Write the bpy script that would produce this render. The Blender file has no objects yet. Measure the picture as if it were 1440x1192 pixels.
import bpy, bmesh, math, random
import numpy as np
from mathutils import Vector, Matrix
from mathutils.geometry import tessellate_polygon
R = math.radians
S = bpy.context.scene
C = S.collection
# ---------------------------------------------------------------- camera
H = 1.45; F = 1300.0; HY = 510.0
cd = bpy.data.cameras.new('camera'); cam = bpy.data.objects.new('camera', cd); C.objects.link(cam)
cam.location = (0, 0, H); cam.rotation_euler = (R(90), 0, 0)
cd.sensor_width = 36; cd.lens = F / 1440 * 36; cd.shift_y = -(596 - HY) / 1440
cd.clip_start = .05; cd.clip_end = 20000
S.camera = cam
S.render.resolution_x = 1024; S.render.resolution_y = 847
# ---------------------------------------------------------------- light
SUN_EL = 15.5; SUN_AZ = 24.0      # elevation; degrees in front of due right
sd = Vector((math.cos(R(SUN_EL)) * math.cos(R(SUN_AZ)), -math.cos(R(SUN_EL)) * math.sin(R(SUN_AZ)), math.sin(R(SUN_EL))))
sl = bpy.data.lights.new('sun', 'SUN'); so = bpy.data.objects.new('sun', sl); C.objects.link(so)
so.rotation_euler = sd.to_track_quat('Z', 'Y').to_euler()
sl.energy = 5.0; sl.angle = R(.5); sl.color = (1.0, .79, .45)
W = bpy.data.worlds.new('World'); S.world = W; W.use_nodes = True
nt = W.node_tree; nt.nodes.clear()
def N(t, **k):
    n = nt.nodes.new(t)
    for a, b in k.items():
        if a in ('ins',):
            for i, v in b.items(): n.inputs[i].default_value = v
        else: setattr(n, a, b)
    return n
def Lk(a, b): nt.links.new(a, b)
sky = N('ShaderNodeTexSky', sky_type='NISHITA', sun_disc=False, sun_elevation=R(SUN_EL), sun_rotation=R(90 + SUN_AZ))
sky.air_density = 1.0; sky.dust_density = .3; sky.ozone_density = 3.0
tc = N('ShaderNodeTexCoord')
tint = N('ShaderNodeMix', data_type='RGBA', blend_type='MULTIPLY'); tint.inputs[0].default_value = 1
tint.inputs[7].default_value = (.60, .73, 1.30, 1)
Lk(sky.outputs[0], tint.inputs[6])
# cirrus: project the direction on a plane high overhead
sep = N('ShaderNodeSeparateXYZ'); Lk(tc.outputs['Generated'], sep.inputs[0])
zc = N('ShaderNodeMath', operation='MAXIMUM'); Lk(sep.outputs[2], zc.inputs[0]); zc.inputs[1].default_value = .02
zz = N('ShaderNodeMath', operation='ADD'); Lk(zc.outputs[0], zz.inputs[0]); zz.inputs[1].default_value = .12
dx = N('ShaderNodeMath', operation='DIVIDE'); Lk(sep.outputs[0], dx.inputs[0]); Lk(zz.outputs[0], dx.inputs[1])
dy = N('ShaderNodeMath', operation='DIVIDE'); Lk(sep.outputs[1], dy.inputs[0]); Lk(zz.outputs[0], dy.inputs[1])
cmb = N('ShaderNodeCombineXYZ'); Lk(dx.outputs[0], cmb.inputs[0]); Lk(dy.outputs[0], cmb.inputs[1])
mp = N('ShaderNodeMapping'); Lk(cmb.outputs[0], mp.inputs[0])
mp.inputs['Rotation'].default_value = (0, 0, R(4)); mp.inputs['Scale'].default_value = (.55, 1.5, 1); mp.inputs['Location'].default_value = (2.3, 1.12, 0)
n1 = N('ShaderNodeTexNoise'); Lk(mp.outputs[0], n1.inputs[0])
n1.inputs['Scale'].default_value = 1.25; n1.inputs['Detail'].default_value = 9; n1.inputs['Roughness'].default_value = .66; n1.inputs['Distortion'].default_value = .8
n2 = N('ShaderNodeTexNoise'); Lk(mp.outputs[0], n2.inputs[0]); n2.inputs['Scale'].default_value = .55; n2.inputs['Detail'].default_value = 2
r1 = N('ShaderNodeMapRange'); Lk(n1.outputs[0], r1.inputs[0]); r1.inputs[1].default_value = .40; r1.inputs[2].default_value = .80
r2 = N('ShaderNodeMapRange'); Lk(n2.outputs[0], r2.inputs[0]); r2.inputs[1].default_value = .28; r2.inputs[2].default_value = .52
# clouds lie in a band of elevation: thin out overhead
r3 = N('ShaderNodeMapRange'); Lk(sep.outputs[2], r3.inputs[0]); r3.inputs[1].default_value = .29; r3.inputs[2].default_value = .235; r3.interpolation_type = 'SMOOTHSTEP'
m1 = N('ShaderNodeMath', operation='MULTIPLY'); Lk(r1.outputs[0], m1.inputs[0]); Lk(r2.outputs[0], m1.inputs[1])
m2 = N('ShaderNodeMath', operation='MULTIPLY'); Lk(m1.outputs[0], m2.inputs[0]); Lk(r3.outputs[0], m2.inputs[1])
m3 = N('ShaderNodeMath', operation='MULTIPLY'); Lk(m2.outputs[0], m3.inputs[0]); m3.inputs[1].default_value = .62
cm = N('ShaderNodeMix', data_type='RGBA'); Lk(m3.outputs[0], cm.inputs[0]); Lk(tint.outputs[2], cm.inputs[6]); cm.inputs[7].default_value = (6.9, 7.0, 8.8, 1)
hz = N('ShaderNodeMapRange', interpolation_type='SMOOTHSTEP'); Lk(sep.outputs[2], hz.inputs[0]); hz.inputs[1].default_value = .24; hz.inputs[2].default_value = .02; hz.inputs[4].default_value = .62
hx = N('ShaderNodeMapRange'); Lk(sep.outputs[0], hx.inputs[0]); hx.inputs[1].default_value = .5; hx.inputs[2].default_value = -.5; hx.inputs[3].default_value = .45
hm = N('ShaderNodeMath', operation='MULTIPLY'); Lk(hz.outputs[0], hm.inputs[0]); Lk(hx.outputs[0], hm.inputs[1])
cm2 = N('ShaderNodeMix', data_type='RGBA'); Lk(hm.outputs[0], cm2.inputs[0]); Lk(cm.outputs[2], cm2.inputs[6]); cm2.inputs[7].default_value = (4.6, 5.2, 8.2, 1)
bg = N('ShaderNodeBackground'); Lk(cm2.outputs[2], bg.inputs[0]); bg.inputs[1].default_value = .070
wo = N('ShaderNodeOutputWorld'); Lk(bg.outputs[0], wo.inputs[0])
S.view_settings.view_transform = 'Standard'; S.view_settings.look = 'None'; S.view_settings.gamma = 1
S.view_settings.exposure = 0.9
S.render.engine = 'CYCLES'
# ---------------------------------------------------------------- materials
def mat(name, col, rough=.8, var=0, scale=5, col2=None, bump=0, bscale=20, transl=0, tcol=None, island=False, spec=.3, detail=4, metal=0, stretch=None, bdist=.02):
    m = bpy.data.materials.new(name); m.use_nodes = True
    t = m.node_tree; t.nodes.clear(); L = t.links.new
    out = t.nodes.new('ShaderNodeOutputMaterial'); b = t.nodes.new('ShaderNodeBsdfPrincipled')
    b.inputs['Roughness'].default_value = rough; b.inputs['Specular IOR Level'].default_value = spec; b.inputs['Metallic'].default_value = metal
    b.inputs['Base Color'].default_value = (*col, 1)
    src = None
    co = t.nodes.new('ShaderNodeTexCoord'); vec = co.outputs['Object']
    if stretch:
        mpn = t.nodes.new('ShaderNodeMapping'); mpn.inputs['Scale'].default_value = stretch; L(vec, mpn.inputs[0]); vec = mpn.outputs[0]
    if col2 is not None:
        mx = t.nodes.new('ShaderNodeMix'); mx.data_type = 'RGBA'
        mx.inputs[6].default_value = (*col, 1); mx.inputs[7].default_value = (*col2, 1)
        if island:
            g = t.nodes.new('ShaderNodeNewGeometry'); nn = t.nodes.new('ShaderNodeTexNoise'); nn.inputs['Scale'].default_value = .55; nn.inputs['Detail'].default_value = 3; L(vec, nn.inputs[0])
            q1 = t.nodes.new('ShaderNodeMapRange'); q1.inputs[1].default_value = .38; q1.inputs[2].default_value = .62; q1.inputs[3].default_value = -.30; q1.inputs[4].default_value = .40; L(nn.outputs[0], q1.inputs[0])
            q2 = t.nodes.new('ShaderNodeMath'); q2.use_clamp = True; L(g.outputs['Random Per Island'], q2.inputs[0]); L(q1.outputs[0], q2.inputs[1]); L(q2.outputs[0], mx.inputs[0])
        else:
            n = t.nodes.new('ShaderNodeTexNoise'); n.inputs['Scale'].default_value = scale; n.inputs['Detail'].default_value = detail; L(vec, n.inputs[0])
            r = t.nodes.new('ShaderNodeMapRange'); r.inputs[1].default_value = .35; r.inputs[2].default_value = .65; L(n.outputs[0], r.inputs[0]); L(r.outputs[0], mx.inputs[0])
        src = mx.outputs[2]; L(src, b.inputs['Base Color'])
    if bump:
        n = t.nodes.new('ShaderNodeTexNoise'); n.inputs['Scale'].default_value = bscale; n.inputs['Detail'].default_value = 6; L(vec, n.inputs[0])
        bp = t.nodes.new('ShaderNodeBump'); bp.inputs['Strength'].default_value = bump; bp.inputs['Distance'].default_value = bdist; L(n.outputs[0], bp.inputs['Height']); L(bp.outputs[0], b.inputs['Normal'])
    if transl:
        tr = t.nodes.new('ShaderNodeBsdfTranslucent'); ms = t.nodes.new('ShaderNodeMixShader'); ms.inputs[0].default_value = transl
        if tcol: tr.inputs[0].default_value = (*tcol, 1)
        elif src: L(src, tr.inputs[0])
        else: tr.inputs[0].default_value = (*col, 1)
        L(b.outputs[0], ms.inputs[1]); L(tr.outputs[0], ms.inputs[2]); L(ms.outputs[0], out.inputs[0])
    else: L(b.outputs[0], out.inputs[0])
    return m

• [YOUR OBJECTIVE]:
Select from the material above each line in which the string "render" appears, and list those lines.

• [RESPONSE TO THE TASK]:
Write the bpy script that would produce this render. The Blender file has no objects yet. Measure the picture as if it were 1440x1192 pixels.
S.render.resolution_x = 1024; S.render.resolution_y = 847
S.render.engine = 'CYCLES'